--- Begin Data excerpt ---

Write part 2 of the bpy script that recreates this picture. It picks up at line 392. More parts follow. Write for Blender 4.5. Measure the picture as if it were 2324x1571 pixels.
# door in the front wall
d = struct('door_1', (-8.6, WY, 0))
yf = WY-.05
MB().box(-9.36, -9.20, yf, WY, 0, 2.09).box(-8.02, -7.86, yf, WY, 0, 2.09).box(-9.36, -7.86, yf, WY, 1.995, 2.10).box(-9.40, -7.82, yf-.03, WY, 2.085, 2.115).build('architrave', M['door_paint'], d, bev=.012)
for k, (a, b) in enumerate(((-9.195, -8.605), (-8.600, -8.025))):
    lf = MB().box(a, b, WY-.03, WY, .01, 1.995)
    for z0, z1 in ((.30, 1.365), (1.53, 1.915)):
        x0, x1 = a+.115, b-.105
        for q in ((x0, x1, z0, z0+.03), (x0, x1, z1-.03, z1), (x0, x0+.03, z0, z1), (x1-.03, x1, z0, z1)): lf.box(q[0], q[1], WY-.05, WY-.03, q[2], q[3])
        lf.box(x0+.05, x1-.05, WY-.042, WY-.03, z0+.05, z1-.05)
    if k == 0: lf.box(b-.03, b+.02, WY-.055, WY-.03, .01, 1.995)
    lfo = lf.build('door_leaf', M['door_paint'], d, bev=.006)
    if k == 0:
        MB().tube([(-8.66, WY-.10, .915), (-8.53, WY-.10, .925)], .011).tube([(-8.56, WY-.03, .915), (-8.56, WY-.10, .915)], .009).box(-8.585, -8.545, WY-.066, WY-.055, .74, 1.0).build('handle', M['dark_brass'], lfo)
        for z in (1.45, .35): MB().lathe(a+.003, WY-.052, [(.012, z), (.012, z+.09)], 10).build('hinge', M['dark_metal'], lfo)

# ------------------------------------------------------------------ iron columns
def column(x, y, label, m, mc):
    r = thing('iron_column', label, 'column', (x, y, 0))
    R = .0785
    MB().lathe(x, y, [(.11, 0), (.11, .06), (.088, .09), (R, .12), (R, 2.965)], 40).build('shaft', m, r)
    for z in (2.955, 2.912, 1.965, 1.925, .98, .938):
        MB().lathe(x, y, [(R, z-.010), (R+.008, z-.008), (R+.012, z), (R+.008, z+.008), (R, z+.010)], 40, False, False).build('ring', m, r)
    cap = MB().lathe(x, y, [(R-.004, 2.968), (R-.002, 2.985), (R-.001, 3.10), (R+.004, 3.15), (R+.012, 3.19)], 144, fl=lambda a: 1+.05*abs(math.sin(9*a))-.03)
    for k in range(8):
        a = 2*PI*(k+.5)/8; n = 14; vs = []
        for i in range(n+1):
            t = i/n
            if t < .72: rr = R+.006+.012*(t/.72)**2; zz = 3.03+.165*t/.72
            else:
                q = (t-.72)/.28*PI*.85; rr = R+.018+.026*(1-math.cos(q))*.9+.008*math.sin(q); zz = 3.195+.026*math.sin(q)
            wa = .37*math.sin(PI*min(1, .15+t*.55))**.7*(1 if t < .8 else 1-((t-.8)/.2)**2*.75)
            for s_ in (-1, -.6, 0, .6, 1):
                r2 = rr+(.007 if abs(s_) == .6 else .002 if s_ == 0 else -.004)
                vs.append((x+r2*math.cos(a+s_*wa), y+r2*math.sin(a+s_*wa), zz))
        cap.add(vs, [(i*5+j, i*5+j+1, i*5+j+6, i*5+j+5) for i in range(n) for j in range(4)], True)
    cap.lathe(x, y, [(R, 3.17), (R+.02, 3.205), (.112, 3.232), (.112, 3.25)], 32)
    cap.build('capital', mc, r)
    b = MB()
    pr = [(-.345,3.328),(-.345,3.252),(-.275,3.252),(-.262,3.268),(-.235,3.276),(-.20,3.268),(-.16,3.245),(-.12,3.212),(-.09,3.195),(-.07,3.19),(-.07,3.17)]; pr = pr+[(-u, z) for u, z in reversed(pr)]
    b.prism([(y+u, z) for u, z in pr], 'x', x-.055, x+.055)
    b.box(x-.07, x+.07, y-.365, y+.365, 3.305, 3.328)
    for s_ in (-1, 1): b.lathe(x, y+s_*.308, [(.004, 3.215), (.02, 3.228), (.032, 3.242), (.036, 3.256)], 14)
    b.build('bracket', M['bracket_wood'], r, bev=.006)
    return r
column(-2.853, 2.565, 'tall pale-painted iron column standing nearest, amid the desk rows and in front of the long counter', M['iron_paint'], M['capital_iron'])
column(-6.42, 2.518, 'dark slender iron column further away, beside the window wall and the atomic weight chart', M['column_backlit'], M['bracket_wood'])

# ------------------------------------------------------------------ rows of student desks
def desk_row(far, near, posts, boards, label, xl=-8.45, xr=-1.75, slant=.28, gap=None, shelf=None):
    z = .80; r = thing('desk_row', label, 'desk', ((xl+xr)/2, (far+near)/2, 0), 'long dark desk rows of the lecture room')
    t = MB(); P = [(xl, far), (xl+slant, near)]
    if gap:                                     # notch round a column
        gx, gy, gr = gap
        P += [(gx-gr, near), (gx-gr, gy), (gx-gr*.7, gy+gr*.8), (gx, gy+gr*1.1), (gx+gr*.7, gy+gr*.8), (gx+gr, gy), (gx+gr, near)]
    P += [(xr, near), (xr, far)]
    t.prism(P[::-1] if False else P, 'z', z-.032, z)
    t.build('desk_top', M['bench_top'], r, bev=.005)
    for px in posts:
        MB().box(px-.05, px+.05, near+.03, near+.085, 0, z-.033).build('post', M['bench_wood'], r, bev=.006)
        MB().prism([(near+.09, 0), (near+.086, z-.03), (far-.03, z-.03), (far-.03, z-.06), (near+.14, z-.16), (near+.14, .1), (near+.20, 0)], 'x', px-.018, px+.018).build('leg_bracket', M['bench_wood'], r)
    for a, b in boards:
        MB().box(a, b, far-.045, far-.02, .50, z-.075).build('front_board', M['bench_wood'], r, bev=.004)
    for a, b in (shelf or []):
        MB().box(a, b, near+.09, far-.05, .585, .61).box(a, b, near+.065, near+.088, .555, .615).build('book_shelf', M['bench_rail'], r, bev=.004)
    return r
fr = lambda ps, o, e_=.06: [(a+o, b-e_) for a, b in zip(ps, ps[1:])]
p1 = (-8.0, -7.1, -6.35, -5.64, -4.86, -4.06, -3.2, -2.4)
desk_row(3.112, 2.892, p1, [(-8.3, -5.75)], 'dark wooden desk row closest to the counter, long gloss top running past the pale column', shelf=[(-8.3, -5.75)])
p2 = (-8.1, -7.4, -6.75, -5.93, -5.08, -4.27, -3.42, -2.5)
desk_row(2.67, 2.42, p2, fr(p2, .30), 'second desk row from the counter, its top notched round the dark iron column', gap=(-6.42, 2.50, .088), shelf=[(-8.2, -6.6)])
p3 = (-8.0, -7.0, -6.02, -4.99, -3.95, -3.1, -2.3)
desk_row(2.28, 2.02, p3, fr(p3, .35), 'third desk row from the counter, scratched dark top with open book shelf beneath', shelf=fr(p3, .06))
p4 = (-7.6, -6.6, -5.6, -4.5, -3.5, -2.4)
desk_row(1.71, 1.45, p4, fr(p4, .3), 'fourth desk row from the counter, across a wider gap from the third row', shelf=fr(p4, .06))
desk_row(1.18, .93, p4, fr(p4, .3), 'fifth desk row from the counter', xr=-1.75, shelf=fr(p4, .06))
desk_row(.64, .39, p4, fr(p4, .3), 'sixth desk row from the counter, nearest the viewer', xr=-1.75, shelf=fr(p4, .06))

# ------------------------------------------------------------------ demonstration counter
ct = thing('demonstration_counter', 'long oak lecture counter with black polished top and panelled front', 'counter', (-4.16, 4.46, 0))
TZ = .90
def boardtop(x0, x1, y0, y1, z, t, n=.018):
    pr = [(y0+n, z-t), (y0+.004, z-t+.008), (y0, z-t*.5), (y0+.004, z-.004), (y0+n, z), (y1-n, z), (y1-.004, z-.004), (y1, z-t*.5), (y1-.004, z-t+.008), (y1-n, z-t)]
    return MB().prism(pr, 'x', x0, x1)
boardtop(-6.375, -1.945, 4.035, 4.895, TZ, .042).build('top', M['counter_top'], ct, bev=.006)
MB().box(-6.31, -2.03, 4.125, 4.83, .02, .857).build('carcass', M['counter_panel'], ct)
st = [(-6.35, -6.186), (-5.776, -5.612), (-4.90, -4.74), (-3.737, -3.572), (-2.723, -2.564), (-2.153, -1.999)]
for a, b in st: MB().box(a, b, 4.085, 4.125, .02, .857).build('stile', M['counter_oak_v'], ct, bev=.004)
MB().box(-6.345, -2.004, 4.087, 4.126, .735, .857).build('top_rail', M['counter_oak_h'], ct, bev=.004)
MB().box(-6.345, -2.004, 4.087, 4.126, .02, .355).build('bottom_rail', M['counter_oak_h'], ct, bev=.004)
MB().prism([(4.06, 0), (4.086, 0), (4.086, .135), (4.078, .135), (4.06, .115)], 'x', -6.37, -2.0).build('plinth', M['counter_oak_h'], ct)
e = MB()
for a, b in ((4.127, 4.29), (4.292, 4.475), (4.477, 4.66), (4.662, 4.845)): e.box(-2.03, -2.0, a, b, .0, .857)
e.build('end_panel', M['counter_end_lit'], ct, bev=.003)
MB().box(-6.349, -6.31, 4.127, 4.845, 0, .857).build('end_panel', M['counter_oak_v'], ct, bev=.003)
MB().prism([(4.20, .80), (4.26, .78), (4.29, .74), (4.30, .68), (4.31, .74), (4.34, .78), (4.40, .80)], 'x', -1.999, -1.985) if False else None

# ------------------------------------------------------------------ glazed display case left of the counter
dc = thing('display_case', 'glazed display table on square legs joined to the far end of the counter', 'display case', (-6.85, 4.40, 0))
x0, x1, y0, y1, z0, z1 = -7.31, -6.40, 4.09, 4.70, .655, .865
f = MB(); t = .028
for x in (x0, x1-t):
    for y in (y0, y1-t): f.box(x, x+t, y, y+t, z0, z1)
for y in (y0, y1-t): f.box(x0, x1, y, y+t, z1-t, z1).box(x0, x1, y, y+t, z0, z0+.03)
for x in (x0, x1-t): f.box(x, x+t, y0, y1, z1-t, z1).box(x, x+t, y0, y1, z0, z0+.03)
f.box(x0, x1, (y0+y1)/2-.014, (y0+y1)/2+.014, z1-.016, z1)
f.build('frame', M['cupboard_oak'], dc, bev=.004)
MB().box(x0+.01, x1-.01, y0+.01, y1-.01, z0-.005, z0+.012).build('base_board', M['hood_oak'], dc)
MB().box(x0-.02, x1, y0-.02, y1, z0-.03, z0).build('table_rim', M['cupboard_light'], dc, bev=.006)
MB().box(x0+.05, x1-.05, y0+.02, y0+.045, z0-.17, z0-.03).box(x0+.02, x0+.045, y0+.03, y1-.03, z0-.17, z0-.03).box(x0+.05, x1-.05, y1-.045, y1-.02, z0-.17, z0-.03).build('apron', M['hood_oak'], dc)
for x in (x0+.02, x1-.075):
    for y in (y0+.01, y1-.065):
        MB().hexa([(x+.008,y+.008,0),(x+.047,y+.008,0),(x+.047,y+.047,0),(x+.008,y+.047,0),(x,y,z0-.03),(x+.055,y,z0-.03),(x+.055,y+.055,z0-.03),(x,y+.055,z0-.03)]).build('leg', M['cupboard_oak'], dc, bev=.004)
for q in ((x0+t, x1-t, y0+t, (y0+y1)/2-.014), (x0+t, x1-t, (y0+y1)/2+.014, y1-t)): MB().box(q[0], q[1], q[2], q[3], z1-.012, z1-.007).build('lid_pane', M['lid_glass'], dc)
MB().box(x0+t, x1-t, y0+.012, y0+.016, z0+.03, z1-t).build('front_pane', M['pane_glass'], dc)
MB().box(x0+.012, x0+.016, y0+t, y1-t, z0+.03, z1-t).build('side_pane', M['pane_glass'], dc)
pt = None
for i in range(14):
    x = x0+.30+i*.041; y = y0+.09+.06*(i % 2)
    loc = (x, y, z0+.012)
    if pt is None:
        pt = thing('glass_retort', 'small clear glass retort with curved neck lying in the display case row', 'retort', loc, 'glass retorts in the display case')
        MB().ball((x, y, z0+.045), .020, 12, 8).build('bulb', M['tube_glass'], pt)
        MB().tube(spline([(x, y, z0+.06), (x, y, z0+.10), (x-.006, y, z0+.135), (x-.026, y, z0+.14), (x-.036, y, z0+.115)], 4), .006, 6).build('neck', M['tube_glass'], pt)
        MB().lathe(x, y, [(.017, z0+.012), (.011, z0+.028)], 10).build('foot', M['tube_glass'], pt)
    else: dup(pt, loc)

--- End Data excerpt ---

Exactly as written, return the lines from the line containing "column(-2.853, 2.565, 'tall" through the line containing "column(-6.42, 2.518, 'dark", both included.

▶ _Solution for this exercise_
column(-2.853, 2.565, 'tall pale-painted iron column standing nearest, amid the desk rows and in front of the long counter', M['iron_paint'], M['capital_iron'])
column(-6.42, 2.518, 'dark slender iron column further away, beside the window wall and the atomic weight chart', M['column_backlit'], M['bracket_wood'])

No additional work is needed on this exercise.